Though such an iconic feature of the American landscape, cows are more than just a symbol of rural life, say Denis and Gail Boyer Hayes, co-authors of Cowed: The Hidden Impact of 93 Million Cows on America’s Health, Economy, Politics, Culture, and Environment (Norton, $27.95). In their exhaustive and thorough account, to be published in March, the writers examine the many ways our lives and those of cows—animals Gail calls the “second most important mammal in the United States”—are bound together, for better or worse.
The couple’s findings are bolstered by their combined experience and credibility—both are longtime advocates for ecological stewardship and sustainability. Denis is CEO of the Bullitt Foundation and coordinator of the first Earth Day. Gail, an environmental lawyer and writer, says of their six-year undertaking, “It was a big decision at this stage in our lives—we’re both past 70—to spend so much time on a book.”
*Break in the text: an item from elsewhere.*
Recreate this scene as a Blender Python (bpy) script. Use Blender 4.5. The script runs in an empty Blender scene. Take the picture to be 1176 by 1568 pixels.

Why cows, why now? Sitting down for coffee recently at Caffe Migliore with her husband, Gail explains that the mammal is an ideal prism for viewing everything from agricultural practices to the obesity epidemic. “I think that most people in the United States know that cows aren’t treated well, but they don’t want to think about it. You’re hungry, and there’s that wonderful hamburger with all the works,” she says. “What we didn’t know was how many cows there were in the United States, what a huge amount of natural resources they demand, [and that] we are using the best farmland in the world . . . to grow food for cows. When you put everything together, we thought, ‘Wow. This is a big story that hasn’t been told.’ ”
The numbers are certainly big. Cowed relates that it takes 840 gallons of water to create one pound of grain-fed beef. The Ogallala Aquifer, running from South Dakota to Texas, has been so depleted that it may run out of usable water by 2020, according to geologists cited in the book. And those industrial cattle operations using the aquifer also pollute it with associated wastes, pesticides, and fertilizers.
Closer to home, Denis cites the recent Cow Palace decision in Yakima, where a federal judge ruled—possibly setting a precedent—that one of Yakima Valley’s largest dairies posed “imminent and substantial endangerment” to the public by polluting groundwater with manure. Gail adds, “We don’t think that factory farms can continue when you keep 10,000 cows or 70,000 cows or whatever in one place. There’s just no way to get rid of the waste.”
Unless and until federal laws are changed, says Denis, it’s up to the consumer to internalize such environmental and macroeconomic concerns. “If you’re motivated by your personal health, eat less beef and leaner beef, even no beef. But if you’re going to eat beef, grass-finished and organic is better on your health.” That’s also better for the cow’s health, he notes, to be “eating grass as opposed to the stuff [like corn] they didn’t evolve to digest.”
The cow’s health is our health, says Denis. “The antibiotics that we feed to cows are to fatten them up. The grain that we feed them is to fatten them up. Fattening up makes them obese; and in the process of making them obese, we are making ourselves obese.”
From that broader public-health argument, Cowed also delves into specifics including food-borne illnesses like e. coli, inhumane slaughterhouse conditions, and USDA regulatory loopholes. The book further provides balanced profiles of modern ranchers and dairy farmers, and the possibility of smaller, sustainable, responsibly run farms. Vegetarians and vegans will champion Cowed, but so will those with ethical concerns about the future of sustainable American agriculture, soon placing it on the same shelf as Eric Schlosser’s Fast Food Nation and Jonathan Safran Foer’s Eating Animals.